*Requirements:*
Locate the string "Python" in the records below. Copy every line where it occurs.
## BEGIN Material to process
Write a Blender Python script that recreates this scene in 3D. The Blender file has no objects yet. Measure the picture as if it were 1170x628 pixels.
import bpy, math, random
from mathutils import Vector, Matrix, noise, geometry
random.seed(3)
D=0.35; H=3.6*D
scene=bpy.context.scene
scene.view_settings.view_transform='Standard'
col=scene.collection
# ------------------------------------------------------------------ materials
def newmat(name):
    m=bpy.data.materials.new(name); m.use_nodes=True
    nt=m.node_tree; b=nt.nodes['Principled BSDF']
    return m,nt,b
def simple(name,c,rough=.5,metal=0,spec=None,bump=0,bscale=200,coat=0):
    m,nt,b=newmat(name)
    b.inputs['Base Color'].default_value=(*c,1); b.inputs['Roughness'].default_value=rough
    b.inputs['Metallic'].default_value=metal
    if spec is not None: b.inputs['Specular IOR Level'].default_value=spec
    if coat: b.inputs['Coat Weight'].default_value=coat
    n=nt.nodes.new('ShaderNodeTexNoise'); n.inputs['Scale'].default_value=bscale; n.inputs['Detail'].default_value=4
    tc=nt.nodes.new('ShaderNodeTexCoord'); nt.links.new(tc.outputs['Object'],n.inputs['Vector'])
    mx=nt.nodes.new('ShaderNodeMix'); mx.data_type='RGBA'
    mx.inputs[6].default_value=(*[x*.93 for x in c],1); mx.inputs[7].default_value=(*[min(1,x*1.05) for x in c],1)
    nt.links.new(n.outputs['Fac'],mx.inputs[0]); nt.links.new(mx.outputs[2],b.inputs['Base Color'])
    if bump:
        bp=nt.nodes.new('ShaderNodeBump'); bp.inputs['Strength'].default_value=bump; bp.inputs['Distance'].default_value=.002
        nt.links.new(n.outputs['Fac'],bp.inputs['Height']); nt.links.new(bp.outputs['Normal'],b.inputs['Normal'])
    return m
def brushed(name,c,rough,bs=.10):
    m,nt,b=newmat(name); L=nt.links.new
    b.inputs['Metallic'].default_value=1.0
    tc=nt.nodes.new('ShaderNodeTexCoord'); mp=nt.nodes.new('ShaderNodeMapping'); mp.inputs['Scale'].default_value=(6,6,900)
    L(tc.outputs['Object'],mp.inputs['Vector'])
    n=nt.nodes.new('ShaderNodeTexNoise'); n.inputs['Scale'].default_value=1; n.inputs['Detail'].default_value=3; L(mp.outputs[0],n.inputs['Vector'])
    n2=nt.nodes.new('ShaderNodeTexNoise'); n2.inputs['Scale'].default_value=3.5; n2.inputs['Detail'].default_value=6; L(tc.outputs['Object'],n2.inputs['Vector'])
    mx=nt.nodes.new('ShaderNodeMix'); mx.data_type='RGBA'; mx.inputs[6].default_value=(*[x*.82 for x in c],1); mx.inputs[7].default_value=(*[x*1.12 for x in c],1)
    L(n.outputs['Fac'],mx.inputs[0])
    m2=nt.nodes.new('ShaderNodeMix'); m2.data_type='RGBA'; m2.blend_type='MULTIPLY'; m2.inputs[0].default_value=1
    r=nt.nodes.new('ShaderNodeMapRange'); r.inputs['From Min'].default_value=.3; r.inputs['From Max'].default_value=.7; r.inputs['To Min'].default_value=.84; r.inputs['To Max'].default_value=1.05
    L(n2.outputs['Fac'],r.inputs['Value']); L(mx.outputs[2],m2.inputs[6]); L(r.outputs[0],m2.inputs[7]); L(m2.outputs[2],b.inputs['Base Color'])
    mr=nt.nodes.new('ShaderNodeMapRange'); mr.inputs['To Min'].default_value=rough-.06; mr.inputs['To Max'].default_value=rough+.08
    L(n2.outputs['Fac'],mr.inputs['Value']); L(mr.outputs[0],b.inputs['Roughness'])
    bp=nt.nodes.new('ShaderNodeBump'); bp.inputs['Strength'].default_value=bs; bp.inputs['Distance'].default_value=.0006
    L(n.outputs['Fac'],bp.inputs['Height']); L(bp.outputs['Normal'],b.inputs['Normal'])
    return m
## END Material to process
## BEGIN Material to process
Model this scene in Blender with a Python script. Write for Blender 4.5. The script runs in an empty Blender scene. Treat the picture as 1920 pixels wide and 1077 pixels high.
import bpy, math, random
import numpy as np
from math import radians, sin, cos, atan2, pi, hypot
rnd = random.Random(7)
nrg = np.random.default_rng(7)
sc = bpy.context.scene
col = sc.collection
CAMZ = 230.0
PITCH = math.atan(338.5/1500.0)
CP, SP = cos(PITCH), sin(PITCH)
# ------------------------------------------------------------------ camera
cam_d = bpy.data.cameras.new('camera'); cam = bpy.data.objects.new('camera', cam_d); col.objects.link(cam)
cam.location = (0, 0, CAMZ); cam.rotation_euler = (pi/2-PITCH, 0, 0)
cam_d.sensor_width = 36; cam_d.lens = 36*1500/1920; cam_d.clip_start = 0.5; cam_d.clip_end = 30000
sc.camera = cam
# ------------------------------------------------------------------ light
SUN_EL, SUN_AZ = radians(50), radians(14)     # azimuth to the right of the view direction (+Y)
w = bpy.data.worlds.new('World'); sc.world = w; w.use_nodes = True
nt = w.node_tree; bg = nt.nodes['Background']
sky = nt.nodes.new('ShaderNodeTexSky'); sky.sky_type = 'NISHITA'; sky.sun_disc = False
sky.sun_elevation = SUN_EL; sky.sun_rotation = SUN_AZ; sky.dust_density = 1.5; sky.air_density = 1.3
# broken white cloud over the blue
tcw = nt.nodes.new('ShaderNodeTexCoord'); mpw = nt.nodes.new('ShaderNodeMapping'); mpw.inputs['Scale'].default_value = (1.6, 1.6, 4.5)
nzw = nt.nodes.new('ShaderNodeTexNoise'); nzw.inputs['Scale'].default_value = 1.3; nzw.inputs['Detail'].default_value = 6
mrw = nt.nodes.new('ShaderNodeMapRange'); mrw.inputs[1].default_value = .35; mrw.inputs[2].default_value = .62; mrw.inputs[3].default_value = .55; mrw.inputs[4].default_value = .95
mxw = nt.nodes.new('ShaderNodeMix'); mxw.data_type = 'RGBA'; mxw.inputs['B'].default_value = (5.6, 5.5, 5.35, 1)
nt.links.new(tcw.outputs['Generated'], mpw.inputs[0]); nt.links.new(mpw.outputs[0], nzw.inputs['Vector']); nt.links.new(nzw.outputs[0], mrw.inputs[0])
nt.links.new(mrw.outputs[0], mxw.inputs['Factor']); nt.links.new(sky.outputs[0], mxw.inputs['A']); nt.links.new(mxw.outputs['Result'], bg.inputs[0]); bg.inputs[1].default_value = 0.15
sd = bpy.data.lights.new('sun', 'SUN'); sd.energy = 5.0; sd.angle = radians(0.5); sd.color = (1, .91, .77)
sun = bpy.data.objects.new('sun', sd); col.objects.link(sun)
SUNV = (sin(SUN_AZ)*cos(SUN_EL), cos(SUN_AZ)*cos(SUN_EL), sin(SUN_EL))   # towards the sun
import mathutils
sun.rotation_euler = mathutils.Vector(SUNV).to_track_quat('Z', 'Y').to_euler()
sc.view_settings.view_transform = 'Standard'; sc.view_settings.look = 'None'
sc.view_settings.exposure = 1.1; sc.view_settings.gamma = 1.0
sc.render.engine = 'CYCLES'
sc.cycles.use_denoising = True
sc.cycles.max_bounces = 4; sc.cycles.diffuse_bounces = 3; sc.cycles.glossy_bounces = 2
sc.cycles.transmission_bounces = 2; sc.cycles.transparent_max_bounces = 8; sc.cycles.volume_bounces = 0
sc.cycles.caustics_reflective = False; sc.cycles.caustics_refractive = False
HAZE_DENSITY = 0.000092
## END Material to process
*Complete output:*
Write a Blender Python script that recreates this scene in 3D. The Blender file has no objects yet. Measure the picture as if it were 1170x628 pixels.
Model this scene in Blender with a Python script. Write for Blender 4.5. The script runs in an empty Blender scene. Treat the picture as 1920 pixels wide and 1077 pixels high.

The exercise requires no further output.